■ Request: Repeat exactly the lines from the start through the line with "COL = SC.collection", both ends included.

* Begin Given data *

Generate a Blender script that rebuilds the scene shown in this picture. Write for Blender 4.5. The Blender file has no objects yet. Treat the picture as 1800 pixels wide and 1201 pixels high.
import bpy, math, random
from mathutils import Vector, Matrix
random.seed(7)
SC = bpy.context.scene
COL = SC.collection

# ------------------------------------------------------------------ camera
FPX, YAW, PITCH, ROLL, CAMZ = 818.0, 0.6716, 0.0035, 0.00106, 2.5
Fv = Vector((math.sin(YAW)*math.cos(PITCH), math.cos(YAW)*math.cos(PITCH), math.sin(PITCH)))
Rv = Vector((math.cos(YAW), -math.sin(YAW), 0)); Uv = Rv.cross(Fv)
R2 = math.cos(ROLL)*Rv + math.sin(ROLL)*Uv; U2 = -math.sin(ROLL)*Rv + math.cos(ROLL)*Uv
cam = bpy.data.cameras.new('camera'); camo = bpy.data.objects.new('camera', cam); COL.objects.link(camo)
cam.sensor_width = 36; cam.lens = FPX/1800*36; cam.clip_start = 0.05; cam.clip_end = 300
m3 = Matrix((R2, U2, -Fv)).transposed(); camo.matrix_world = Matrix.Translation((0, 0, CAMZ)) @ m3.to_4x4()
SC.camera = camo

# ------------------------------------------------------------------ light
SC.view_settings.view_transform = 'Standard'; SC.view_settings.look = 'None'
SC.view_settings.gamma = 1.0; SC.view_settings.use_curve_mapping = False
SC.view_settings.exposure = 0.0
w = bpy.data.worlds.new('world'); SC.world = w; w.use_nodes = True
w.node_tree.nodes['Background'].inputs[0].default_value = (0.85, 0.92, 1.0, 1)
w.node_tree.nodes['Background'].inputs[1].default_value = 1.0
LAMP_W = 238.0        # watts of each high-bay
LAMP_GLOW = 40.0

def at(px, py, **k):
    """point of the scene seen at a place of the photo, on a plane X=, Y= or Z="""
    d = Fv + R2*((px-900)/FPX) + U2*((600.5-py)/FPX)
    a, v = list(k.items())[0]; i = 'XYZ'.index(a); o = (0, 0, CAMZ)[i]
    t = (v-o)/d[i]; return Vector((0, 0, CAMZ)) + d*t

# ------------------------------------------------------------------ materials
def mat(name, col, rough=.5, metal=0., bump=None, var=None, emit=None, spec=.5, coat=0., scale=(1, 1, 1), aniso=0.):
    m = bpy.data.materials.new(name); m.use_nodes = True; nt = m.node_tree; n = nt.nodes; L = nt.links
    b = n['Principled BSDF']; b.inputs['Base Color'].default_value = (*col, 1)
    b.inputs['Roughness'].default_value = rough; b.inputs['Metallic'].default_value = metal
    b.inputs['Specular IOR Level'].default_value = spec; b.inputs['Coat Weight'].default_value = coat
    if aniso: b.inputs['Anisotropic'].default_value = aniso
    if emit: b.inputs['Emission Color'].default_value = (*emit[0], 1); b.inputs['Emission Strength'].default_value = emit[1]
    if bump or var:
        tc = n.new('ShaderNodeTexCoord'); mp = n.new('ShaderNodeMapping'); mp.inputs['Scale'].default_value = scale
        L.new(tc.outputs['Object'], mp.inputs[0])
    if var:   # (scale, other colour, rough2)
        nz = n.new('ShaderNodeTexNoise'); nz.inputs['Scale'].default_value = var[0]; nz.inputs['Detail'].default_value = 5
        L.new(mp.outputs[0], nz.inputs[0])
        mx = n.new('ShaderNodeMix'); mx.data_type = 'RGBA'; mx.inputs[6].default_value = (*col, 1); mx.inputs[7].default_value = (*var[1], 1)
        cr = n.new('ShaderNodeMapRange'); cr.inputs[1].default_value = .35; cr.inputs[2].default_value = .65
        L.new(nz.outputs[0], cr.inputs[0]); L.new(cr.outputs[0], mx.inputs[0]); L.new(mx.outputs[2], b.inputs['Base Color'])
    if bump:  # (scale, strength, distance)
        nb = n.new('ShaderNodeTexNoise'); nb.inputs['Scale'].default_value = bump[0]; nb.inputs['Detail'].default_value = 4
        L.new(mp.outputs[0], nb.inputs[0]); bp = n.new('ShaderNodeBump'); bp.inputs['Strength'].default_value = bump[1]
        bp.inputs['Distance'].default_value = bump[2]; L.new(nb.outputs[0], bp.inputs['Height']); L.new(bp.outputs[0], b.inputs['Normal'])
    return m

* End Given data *

■ Solution to this exercise:
Generate a Blender script that rebuilds the scene shown in this picture. Write for Blender 4.5. The Blender file has no objects yet. Treat the picture as 1800 pixels wide and 1201 pixels high.
import bpy, math, random
from mathutils import Vector, Matrix
random.seed(7)
SC = bpy.context.scene
COL = SC.collection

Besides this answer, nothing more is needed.